Pareciera que la violencia en nuestro país en muchas ocasiones es cuantificada desde los conceptos vacíos que nos exilian de la magnitud de lo que vivimos. Medimos la catástrofe en calibres, decomisos, enfrentamientos, “encajuelados”, poder de fuego, cargamentos y persecuciones.
La ruta se ha emprendido: hay que quitarle el sentido a la tragedia. ¿Será que buscamos hacer a un lado la potencia y relevancia de borrar del mapa a una persona?
Puede haber muchos motivos para estos intentos. Lo cierto es que en esta ruta para evadir el dolor que lamentablemente sufren todos los días cientos de familias, nos hemos entumecido al punto en que pareciera que estas condiciones son normales.
Nos robaron las palabras para describir el horror.
Por eso, es tan relevante poder construir una nueva forma de dimensionar lo que sucede a través de nuevas maneras de nombrarlo. El contexto actual que vivimos, particularmente después del feminicidio de Fátima y dentro de la ola de violencia misógina que padecen las mujeres en nuestro país, exige nuevas maneras para retratar al dolor. Una manera sin morbo, ni revictimización, que no esté orientada por la cantidad de periódicos que venderá o los votos que logrará, sino una humana y cercana.
La exploración de estos lenguajes nos lleva a entender la catástrofe que vivimos. Hay periodistas de investigación, poetas, activistas, colectivos y un sinfín de personas que con su valioso trabajo de sensibilización nos abren los ojos. Su trabajo es valioso porque hacen lo impensable en estos tiempos de muerte: retoman la relevancia de las vidas, sus historias, afectos y relaciones.
Uno de muchísimos ejemplos de cómo tratar estos casos es el documental “La libertad del diablo”, cinta dirigida por Everardo González, la cual propone una narrativa más personal de quien experimenta la espiral de dolor y sangre que sufrimos.

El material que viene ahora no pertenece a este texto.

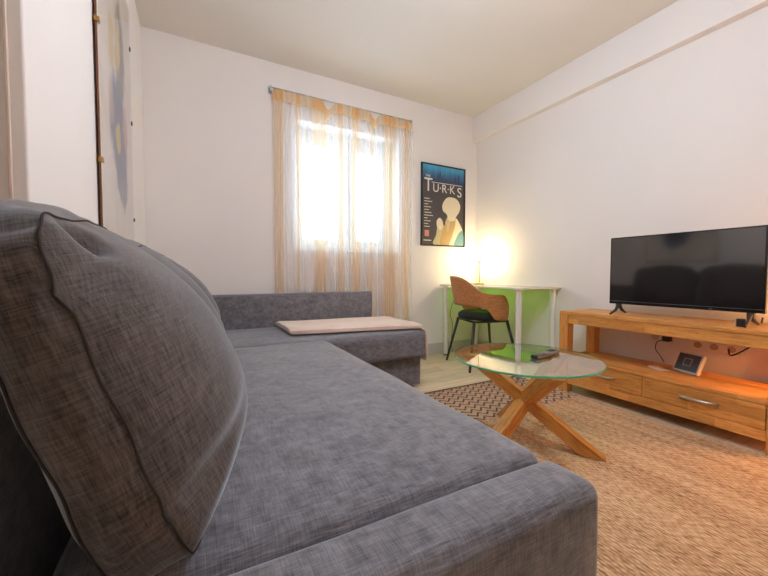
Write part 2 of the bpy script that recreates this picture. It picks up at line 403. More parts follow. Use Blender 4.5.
# ------------------------------------------------------------------ clip-framed picture on the left wall
ly0, ly1, lz0, lz1 = 1.70, 2.42, 1.02, 2.33
pc = thing('clip_framed_picture', 'large frameless picture with metal clips, faded blue figure, on the left wall', 'picture', (XL, (ly0+ly1)/2, lz0))
hw2 = (ly1-ly0)/2; hh2 = lz1-lz0
obj('backing_board', B(.008, .014, -hw2, hw2, 0, hh2), plain('brown_hardboard', (120, 72, 44), .7), pc)
t = NT('faded_print')
cd = t.n('ShaderNodeTexCoord'); sx = t.n('ShaderNodeSeparateXYZ'); t.l(cd.outputs['Object'], sx.inputs[0])
wa = t.math('MULTIPLY', t.math('SUBTRACT', t.noise(t.coord(), 7, 4, .6), .5), .22)
wb = t.math('MULTIPLY', t.math('SUBTRACT', t.noise(t.coord((1.3, 1.3, 1.3), rot=(1, 2, 0)), 8, 4, .6), .5), .22)
pu = t.math('ADD', t.math('DIVIDE', sx.outputs[1], 2*hw2), wa); pv = t.math('ADD', t.math('DIVIDE', sx.outputs[2], hh2), t.math('MULTIPLY', wb, .7))
n1 = t.noise(t.coord(), 5, 4, .6, .5); n2 = t.noise(t.coord(), 22, 5, .7, .8)
col = t.ramp(n1, [(.3, lin((204, 190, 178))), (.6, lin((220, 211, 201))), (.8, lin((208, 203, 206)))])
for (cu_, cv_, ru, rv, rgb, k) in ((.02, .40, .30, .20, (52, 74, 118), .95), (.08, .24, .20, .13, (66, 86, 124), .8), (.10, .70, .17, .20, (92, 96, 112), .9), (.04, .71, .09, .11, (206, 178, 96), .95),
        (-.16, .66, .09, .12, (208, 184, 120), .9), (0, .37, .09, .06, (196, 176, 70), .95), (.24, .46, .10, .10, (196, 140, 130), .7), (-.2, .46, .08, .08, (186, 150, 130), .6), (.05, .55, .12, .05, (80, 110, 96), .6)):
    du = t.math('DIVIDE', t.math('SUBTRACT', pu, cu_), ru); dv = t.math('DIVIDE', t.math('SUBTRACT', pv, cv_), rv)
    d2 = t.math('ADD', t.math('MULTIPLY', du, du), t.math('MULTIPLY', dv, dv))
    m = t.ramp(t.math('ADD', d2, t.math('MULTIPLY', t.math('SUBTRACT', n2, .5), .6)), [(.55, (k, k, k, 1)), (1.0, (0, 0, 0, 1))])
    c0 = lin(rgb)
    col = t.mix(m, col, c0)
t.pbr(col, .5)
obj('print', B(.014, .0155, -hw2+.003, hw2-.003, .003, hh2-.003), t.m, pc)
obj('glazing', B(.0175, .0195, -hw2, hw2, 0, hh2), cg.m, pc)
brass = plain('brass_clip', (170, 130, 70), .35, .9)
for s, zs in ((-1, (.22, .62, .98)), (1, (.12, .53, .84))):
    for q in zs:
        z = q*hh2; yy = s*hw2
        bm = bmesh.new(); box(bm, .006, .022, min(yy, yy+s*.006), max(yy, yy+s*.006), z-.009, z+.009); box(bm, .0196, .022, min(yy, yy-s*.013), max(yy, yy-s*.013), z-.009, z+.009)
        obj('clip', bm, brass if s < 0 else plain('dark_clip', (60, 52, 46), .4, .8), pc)

# ------------------------------------------------------------------ sofa
sofa_m = fabric('grey_linen_weave', (140, 137, 142), (80, 77, 81))
cush_m = fabric('grey_linen_weave_shaded', (102, 94, 90), (45, 38, 36), 1, (0, radians(18), 0))  # same linen as the sofa, its shade put into a darker, warmer colour
seam_m = plain('dark_seam_thread', (50, 42, 40), .9)
sofa = thing('corner_sofa', 'dark grey corner sofa bed with chaise along the window wall', 'sofa', (0, 0, 0))
SX0 = -.335
# main base, seat, chaise, arms, backrest
obj('base', rbox(SX0, .70, .537, 2.15, .03, .27, .012, 8, 14, 3), sofa_m, sofa, smooth=True)
obj('seat_cushion', rbox(-.20, .720, .54, 2.145, .275, .447, .03, 18, 26, 5, puff=.016, puffy=.004, wr=.005, seed=3, puffx=.004), sofa_m, sofa, smooth=True)
obj('chaise_base', rbox(SX0, 1.505, 2.23, 2.915, .02, .245, .012, 16, 10, 3), sofa_m, sofa, smooth=True)
obj('chaise_cushion', rbox(-.20, 1.515, 2.160, 2.915, .25, .437, .028, 24, 14, 5, puff=.022, wr=.005, seed=9), sofa_m, sofa, smooth=True)
obj('window_side_armrest', rbox(SX0, 1.425, 2.912, 2.990, .02, .715, .022, 24, 4, 8, wr=.004, seed=5), sofa_m, sofa, smooth=True)
obj('low_armrest', rbox(SX0, .714, .400, .530, .012, .446, .024, 18, 5, 8, puff=.010, wr=.004, seed=1, puffy=.004), sofa_m, sofa, smooth=True)
obj('backrest', rbox(SX0, -.238, .535, 2.915, .272, .73, .03, 4, 24, 6, wr=.004, seed=2), sofa_m, sofa, smooth=True)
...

En ella, una decena de rostros se ponen una máscara para tratar de romper con los prejuicios que tenemos sobre las víctimas o los victimarios y nos narran sus heridas, pérdidas y abismos. Durante la cinta presenciamos las historias de los peores horrores que la mente puede imaginar. Estos relatos son hechos por madres, sicarios, hijitos, soldados, hermanos y torturados por las autoridades. A pesar de las diferencias inherentes a las edades, roles o posiciones, todos los casos presentan una constante: el dolor provocado por la violencia, ese yerro maldito que rompió sus vidas. Estos relatos rompen la narrativa de calibres, decomisos y enfrentamientos y ponen la mirada en nuestra humanidad.
Uno de los pasos necesarios para enfrentar esta emergencia nacional pasa por la práctica de la empatía y, a partir de ella, iniciar con una respuesta a lo que ella nos convoca. Hay quien tras esta reflexión habrán de proponer la importancia reformas judiciales, de modernización de nuestros sistemas de salud mental, de construcción de nuevas masculinidades, de impulso al estado de derecho, de terminar con las brechas de género o de combatir la desigualdad. Y eso es una gran noticia: la epidemia de violencia necesita una respuesta tan variada como sus efectos. Las únicas respuestas que debemos evitar son las que tratan de construir desde una narrativa sin esa empatía: “es un caso aislado”, “fue su culpa”, “es que la víctima tenía una condición psiquiátrica”.
Después de entender que las historias y las palabras importan, estamos construyendo la ruta para regresar a la empatía, una herramienta cotidiana para acabar con esta violencia. A partir de ella, podremos construir con la sociedad respuestas a esta emergencia.